— Begin —

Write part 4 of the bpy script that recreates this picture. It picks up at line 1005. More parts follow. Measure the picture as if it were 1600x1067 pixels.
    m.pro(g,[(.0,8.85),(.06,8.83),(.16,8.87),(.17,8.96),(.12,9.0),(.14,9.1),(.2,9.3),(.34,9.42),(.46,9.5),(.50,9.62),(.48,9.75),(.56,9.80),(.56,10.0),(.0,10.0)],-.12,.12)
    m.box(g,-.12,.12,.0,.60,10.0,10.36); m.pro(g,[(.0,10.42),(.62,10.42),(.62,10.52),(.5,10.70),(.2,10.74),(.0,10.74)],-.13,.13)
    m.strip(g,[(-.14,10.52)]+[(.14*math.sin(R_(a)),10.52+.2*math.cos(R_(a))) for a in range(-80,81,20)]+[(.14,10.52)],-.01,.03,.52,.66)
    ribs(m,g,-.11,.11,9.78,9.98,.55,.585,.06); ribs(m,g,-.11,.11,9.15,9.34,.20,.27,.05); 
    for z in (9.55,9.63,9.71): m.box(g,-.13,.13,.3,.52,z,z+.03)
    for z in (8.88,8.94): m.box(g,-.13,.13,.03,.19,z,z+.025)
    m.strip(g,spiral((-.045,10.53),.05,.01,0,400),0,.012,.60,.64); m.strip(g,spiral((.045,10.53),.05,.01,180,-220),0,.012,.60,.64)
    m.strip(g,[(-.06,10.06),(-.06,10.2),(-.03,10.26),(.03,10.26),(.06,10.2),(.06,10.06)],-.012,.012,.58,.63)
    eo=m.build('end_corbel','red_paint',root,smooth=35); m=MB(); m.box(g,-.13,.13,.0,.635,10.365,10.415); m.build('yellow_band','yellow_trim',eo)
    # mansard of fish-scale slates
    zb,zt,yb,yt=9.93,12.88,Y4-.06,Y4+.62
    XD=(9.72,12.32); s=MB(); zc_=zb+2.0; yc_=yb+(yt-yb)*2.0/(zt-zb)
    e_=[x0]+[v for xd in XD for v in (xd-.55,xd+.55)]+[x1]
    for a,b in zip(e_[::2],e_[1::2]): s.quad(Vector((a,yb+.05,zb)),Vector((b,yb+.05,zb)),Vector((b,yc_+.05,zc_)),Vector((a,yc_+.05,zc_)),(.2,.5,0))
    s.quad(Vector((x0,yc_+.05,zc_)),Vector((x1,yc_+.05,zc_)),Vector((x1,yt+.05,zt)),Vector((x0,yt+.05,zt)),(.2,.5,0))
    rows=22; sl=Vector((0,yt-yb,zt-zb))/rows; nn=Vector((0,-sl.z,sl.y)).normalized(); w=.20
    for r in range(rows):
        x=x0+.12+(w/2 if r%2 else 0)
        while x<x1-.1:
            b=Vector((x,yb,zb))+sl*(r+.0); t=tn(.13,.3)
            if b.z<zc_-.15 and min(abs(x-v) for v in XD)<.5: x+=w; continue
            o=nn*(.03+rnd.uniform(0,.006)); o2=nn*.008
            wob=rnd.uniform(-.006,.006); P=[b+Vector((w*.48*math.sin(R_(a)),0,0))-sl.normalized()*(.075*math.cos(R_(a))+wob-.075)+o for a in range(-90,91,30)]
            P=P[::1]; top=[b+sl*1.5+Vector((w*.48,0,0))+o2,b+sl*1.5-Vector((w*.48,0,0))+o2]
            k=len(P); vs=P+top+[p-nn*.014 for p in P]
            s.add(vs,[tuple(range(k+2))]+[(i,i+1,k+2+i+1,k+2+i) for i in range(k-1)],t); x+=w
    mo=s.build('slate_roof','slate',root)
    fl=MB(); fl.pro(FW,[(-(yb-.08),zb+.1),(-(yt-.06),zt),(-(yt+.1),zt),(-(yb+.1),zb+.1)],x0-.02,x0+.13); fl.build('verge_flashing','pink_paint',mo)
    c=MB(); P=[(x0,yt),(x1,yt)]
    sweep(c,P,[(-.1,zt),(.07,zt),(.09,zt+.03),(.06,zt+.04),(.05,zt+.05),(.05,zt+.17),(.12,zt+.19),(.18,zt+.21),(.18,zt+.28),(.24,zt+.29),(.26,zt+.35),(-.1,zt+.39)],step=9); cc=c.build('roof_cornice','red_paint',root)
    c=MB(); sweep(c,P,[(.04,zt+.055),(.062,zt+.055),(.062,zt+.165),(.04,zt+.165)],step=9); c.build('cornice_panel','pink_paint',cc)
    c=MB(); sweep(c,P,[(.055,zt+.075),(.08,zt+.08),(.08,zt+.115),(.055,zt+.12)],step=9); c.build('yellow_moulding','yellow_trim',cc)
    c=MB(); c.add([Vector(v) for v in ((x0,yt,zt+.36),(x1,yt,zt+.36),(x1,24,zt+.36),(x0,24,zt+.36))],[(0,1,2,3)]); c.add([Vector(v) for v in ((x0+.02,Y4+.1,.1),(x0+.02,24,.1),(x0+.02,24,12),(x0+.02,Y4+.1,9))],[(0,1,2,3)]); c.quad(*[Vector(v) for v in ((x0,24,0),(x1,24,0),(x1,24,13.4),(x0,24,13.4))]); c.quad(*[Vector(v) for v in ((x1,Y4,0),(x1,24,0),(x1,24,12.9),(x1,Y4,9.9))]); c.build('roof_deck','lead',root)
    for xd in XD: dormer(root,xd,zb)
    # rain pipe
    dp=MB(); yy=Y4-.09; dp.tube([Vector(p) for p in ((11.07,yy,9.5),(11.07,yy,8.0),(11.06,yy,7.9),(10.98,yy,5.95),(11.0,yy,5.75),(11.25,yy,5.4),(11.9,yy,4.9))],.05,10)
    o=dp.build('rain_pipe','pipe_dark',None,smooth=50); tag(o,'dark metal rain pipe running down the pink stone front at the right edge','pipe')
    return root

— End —

Written instruction: Reproduce the listing above verbatim, from first line to last.

Result of this task:
Write part 4 of the bpy script that recreates this picture. It picks up at line 1005. More parts follow. Measure the picture as if it were 1600x1067 pixels.
    m.pro(g,[(.0,8.85),(.06,8.83),(.16,8.87),(.17,8.96),(.12,9.0),(.14,9.1),(.2,9.3),(.34,9.42),(.46,9.5),(.50,9.62),(.48,9.75),(.56,9.80),(.56,10.0),(.0,10.0)],-.12,.12)
    m.box(g,-.12,.12,.0,.60,10.0,10.36); m.pro(g,[(.0,10.42),(.62,10.42),(.62,10.52),(.5,10.70),(.2,10.74),(.0,10.74)],-.13,.13)
    m.strip(g,[(-.14,10.52)]+[(.14*math.sin(R_(a)),10.52+.2*math.cos(R_(a))) for a in range(-80,81,20)]+[(.14,10.52)],-.01,.03,.52,.66)
    ribs(m,g,-.11,.11,9.78,9.98,.55,.585,.06); ribs(m,g,-.11,.11,9.15,9.34,.20,.27,.05); 
    for z in (9.55,9.63,9.71): m.box(g,-.13,.13,.3,.52,z,z+.03)
    for z in (8.88,8.94): m.box(g,-.13,.13,.03,.19,z,z+.025)
    m.strip(g,spiral((-.045,10.53),.05,.01,0,400),0,.012,.60,.64); m.strip(g,spiral((.045,10.53),.05,.01,180,-220),0,.012,.60,.64)
    m.strip(g,[(-.06,10.06),(-.06,10.2),(-.03,10.26),(.03,10.26),(.06,10.2),(.06,10.06)],-.012,.012,.58,.63)
    eo=m.build('end_corbel','red_paint',root,smooth=35); m=MB(); m.box(g,-.13,.13,.0,.635,10.365,10.415); m.build('yellow_band','yellow_trim',eo)
    # mansard of fish-scale slates
    zb,zt,yb,yt=9.93,12.88,Y4-.06,Y4+.62
    XD=(9.72,12.32); s=MB(); zc_=zb+2.0; yc_=yb+(yt-yb)*2.0/(zt-zb)
    e_=[x0]+[v for xd in XD for v in (xd-.55,xd+.55)]+[x1]
    for a,b in zip(e_[::2],e_[1::2]): s.quad(Vector((a,yb+.05,zb)),Vector((b,yb+.05,zb)),Vector((b,yc_+.05,zc_)),Vector((a,yc_+.05,zc_)),(.2,.5,0))
    s.quad(Vector((x0,yc_+.05,zc_)),Vector((x1,yc_+.05,zc_)),Vector((x1,yt+.05,zt)),Vector((x0,yt+.05,zt)),(.2,.5,0))
    rows=22; sl=Vector((0,yt-yb,zt-zb))/rows; nn=Vector((0,-sl.z,sl.y)).normalized(); w=.20
    for r in range(rows):
        x=x0+.12+(w/2 if r%2 else 0)
        while x<x1-.1:
            b=Vector((x,yb,zb))+sl*(r+.0); t=tn(.13,.3)
            if b.z<zc_-.15 and min(abs(x-v) for v in XD)<.5: x+=w; continue
            o=nn*(.03+rnd.uniform(0,.006)); o2=nn*.008
            wob=rnd.uniform(-.006,.006); P=[b+Vector((w*.48*math.sin(R_(a)),0,0))-sl.normalized()*(.075*math.cos(R_(a))+wob-.075)+o for a in range(-90,91,30)]
            P=P[::1]; top=[b+sl*1.5+Vector((w*.48,0,0))+o2,b+sl*1.5-Vector((w*.48,0,0))+o2]
            k=len(P); vs=P+top+[p-nn*.014 for p in P]
            s.add(vs,[tuple(range(k+2))]+[(i,i+1,k+2+i+1,k+2+i) for i in range(k-1)],t); x+=w
    mo=s.build('slate_roof','slate',root)
    fl=MB(); fl.pro(FW,[(-(yb-.08),zb+.1),(-(yt-.06),zt),(-(yt+.1),zt),(-(yb+.1),zb+.1)],x0-.02,x0+.13); fl.build('verge_flashing','pink_paint',mo)
    c=MB(); P=[(x0,yt),(x1,yt)]
    sweep(c,P,[(-.1,zt),(.07,zt),(.09,zt+.03),(.06,zt+.04),(.05,zt+.05),(.05,zt+.17),(.12,zt+.19),(.18,zt+.21),(.18,zt+.28),(.24,zt+.29),(.26,zt+.35),(-.1,zt+.39)],step=9); cc=c.build('roof_cornice','red_paint',root)
    c=MB(); sweep(c,P,[(.04,zt+.055),(.062,zt+.055),(.062,zt+.165),(.04,zt+.165)],step=9); c.build('cornice_panel','pink_paint',cc)
    c=MB(); sweep(c,P,[(.055,zt+.075),(.08,zt+.08),(.08,zt+.115),(.055,zt+.12)],step=9); c.build('yellow_moulding','yellow_trim',cc)
    c=MB(); c.add([Vector(v) for v in ((x0,yt,zt+.36),(x1,yt,zt+.36),(x1,24,zt+.36),(x0,24,zt+.36))],[(0,1,2,3)]); c.add([Vector(v) for v in ((x0+.02,Y4+.1,.1),(x0+.02,24,.1),(x0+.02,24,12),(x0+.02,Y4+.1,9))],[(0,1,2,3)]); c.quad(*[Vector(v) for v in ((x0,24,0),(x1,24,0),(x1,24,13.4),(x0,24,13.4))]); c.quad(*[Vector(v) for v in ((x1,Y4,0),(x1,24,0),(x1,24,12.9),(x1,Y4,9.9))]); c.build('roof_deck','lead',root)
    for xd in XD: dormer(root,xd,zb)
    # rain pipe
    dp=MB(); yy=Y4-.09; dp.tube([Vector(p) for p in ((11.07,yy,9.5),(11.07,yy,8.0),(11.06,yy,7.9),(10.98,yy,5.95),(11.0,yy,5.75),(11.25,yy,5.4),(11.9,yy,4.9))],.05,10)
    o=dp.build('rain_pipe','pipe_dark',None,smooth=50); tag(o,'dark metal rain pipe running down the pink stone front at the right edge','pipe')
    return root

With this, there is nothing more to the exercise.